If $\alpha$ is a root of a cubic factor in some extension, then by Vieta the constant term of the cubic factor is $- \alpha \cdot \alpha^5 \cdot \alpha^{25} = -\alpha^{31}.$

So compute $x^{31}$ modulo $x^6+x+1$ in $\mathbb{F}_5[x]$: $$\begin{align*} x^6 &\equiv -x - 1\\ x^{30} &\equiv -x^5 -1 \\ x^{31} &\equiv -x^6 - x \\ &\equiv 1, \end{align*}$$

This means $-\alpha^{31} = -1$ for every root $\alpha$ of $x^6+x+1$, so both cubic factors have constant term $-1$. (This computation also rules out the possibility of quadratic or linear factors: all such factors divide $x^{25}-x$, and only $x-1$ divides both $x^{25}-x$ and $x^{31}-1$.)

So each cubic factor looks like $x^3 + xL(x) -1$, where $L(x)$ is a degree $1$ polynomial in $\mathbb{F}_5[x]$.
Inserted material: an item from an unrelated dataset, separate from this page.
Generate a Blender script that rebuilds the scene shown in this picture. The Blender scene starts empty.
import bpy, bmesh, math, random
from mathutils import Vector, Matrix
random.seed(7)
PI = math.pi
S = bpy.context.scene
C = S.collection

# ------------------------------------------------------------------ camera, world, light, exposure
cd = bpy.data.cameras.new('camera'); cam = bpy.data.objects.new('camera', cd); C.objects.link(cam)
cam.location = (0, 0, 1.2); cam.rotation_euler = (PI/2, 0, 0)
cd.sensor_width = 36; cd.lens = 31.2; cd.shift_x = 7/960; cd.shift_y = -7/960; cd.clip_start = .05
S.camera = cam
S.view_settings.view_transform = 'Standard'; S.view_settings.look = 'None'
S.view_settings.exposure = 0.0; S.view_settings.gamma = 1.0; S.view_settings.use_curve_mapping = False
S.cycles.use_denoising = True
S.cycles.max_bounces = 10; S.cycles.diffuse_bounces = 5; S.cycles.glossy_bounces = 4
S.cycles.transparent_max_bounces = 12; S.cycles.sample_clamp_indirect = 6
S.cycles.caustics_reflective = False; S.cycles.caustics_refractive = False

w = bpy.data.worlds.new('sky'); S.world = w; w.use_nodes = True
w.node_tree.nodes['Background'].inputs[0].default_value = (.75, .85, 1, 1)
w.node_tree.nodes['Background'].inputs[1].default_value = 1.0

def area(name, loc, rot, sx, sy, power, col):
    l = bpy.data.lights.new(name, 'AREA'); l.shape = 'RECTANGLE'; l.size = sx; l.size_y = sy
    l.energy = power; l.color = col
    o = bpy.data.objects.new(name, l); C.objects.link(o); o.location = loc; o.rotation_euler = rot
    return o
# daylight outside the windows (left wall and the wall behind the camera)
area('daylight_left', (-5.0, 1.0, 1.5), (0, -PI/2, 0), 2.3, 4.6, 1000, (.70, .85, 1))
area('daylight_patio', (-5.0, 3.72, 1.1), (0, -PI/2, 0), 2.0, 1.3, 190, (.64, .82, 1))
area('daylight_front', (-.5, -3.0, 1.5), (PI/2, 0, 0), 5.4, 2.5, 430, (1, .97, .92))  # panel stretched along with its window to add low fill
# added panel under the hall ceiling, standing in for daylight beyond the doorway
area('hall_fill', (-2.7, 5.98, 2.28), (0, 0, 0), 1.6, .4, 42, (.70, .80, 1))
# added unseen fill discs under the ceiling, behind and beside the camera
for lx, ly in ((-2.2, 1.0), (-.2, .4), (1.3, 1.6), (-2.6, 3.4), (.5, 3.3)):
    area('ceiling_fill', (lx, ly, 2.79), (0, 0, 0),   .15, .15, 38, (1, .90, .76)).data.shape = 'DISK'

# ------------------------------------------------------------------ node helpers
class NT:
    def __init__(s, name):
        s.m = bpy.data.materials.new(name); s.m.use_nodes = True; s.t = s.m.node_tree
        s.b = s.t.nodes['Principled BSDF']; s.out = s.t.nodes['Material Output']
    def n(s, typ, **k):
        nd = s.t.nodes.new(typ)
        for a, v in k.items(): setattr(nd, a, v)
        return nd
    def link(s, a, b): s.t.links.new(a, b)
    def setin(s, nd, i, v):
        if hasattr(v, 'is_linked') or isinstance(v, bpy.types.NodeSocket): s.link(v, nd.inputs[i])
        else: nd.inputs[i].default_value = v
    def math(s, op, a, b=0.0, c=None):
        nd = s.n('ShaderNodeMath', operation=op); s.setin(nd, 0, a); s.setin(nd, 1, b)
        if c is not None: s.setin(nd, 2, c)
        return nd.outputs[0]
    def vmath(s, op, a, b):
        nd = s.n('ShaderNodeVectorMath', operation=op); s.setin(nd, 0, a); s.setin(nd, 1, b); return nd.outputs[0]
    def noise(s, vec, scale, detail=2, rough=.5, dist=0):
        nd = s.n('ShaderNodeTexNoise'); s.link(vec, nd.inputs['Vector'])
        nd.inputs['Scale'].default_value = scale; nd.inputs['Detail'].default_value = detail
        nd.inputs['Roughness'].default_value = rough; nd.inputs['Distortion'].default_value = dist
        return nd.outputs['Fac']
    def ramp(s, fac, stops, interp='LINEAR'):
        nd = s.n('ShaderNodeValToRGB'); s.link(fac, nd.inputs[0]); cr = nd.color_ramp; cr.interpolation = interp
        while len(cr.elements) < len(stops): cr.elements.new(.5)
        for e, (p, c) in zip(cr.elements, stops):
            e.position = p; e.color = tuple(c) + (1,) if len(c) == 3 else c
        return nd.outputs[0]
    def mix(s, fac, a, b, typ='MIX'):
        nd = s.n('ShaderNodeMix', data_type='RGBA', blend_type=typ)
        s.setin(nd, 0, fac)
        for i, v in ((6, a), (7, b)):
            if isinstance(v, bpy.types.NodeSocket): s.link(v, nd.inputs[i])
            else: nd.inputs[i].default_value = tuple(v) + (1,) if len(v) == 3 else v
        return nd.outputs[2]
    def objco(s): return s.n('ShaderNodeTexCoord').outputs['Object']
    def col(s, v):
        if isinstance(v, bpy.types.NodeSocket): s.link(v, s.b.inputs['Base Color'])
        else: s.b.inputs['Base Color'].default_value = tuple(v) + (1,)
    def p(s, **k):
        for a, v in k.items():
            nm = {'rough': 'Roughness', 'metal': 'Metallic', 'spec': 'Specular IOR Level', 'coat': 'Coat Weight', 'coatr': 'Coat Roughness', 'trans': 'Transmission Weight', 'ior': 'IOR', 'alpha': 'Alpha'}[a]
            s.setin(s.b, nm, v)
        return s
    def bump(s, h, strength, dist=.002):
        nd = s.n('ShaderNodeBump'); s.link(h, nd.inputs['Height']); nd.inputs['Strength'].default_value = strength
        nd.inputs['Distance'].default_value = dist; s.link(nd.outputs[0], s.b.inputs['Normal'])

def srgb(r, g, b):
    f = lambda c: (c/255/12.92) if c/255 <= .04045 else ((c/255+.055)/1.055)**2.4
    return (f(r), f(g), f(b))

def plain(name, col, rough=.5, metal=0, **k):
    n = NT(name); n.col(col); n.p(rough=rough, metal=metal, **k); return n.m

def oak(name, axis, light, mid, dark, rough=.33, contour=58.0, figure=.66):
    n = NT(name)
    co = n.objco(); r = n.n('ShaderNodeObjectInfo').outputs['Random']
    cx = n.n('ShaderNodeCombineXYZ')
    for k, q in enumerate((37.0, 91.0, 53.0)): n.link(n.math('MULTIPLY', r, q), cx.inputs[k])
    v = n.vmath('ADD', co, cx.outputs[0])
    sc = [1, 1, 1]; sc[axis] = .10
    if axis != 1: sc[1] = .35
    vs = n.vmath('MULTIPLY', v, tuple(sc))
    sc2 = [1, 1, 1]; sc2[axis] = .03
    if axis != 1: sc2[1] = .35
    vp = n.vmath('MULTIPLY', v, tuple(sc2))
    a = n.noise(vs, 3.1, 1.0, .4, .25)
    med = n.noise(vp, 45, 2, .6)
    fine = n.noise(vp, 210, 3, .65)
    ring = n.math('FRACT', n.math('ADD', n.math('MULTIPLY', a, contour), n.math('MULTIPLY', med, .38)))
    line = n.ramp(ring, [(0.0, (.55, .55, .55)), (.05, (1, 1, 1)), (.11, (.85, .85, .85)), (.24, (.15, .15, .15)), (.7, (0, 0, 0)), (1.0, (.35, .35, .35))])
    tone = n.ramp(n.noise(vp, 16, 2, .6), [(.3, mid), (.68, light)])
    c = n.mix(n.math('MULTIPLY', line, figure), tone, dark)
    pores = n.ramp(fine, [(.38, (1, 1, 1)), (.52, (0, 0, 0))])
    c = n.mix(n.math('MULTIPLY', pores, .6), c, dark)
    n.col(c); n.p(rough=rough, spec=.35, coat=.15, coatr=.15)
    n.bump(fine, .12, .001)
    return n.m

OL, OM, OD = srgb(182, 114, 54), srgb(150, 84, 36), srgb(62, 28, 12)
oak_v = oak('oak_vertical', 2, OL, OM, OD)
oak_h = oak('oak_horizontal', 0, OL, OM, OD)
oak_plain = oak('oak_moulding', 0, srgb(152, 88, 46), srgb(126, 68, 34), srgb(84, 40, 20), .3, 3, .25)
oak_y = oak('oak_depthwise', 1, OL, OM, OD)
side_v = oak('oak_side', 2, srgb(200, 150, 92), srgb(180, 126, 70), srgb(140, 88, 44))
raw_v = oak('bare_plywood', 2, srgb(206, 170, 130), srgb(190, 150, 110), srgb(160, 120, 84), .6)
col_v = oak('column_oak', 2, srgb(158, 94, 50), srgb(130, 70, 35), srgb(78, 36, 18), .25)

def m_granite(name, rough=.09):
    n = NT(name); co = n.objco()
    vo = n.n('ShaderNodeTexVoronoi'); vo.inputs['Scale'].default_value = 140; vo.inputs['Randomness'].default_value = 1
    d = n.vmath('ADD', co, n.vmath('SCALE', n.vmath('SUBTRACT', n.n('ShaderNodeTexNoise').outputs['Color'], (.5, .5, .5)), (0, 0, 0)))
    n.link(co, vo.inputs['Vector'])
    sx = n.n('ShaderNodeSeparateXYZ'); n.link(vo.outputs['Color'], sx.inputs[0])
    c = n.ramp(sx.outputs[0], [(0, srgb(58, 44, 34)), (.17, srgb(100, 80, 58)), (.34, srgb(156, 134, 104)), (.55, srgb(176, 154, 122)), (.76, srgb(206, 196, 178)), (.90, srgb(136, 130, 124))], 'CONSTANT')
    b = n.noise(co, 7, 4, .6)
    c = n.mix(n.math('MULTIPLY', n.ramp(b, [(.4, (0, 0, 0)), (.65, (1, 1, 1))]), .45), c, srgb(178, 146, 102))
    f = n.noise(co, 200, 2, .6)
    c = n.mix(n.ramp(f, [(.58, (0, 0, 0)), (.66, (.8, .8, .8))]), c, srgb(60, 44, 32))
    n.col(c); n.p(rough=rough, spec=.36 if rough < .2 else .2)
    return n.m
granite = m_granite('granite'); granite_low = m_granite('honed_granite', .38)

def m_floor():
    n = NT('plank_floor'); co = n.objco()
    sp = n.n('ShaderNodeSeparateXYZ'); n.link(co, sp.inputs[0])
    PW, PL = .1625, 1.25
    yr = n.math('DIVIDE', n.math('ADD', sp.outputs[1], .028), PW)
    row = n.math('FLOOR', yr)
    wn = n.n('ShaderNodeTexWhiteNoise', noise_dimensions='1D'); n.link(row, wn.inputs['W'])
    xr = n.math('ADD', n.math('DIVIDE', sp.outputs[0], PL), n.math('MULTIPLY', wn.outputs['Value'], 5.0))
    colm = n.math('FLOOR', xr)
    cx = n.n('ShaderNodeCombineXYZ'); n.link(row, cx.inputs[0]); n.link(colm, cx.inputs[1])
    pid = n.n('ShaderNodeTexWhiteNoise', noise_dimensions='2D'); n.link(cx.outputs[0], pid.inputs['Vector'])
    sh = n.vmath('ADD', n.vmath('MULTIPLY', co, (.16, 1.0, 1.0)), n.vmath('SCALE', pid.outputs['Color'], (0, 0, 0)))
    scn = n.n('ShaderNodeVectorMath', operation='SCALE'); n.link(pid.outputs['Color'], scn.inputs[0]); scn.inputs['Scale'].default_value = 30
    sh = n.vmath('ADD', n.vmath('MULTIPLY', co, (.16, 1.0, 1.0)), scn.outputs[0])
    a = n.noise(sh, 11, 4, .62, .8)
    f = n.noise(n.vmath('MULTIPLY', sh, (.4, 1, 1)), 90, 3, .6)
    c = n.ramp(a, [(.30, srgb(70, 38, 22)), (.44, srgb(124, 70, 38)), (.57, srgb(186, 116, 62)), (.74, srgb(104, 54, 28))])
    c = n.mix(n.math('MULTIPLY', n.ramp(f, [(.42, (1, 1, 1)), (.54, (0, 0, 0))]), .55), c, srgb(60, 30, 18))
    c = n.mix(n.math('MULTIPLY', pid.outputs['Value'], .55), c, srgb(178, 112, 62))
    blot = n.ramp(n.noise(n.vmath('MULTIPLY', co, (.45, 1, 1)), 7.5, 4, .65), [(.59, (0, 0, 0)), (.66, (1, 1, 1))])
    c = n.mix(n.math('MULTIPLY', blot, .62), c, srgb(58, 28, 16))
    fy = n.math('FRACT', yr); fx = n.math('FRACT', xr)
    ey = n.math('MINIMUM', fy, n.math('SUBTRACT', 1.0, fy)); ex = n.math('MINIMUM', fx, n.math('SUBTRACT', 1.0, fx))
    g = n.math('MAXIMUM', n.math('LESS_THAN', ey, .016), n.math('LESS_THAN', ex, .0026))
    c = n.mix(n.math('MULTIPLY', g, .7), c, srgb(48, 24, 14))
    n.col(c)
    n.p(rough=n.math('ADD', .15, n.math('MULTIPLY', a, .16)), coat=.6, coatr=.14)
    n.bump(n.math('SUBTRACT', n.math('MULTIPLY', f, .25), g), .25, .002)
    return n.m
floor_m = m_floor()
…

This means we are looking for linear polynomials $L_1(x)$ and $L_2(x)$ such that $$ \begin{align*} x^6 + x + 1 &= (x^3 + x\,L_1(x) - 1)\cdot (x^3 + x\,L_2(x)-1) \\ &= (x^3-1)^2 + x(x^3-1)\cdot(L_1(x)+L_2(x)) + x^2\cdot L_1(x)L_2(x). \end{align*} $$ It's worth noting that a decomposition of the form $$ (x^3-1)^2 + x(x^3-1)\cdot \text{ linear } + x^2 \cdot \text{ quadratic }$$ is unique, as the linear term can be determined from the $x^5$ and $x^1$ coefficients, and then the quadratic factor can be solved for. Here we have $$x^6 + x + 1 = (x^3-1)^2 + x(x^3-1)\cdot (-1) + x^2\cdot(x^2+2x)$$ so $$ \begin{align*} L_1(x) + L_2(x) &= -1 \\ L_1(x) \cdot L_2(x) &= x^2 + 2x \end{align*} $$ and we can use (for example) the quadratic formula to find $L_1$ and $L_2$: $$ \begin{align*} L_1(x), \; L_2(x) &= \frac{-1 \pm \sqrt{-4x^2-8x+1}}{2} \\ &= \frac{-1\pm\sqrt{x^2+2x+1}}{2} \qquad \text{ (reminder: coefficients are in $\mathbb{F}_5$)} \\ &= -2x, \; 2x-1. \end{align*} $$ So $x^6+x+1 = (x^3-2x^2-1)(x^3+2x^2-x-1)$ in $\mathbb{F}_5[x]$.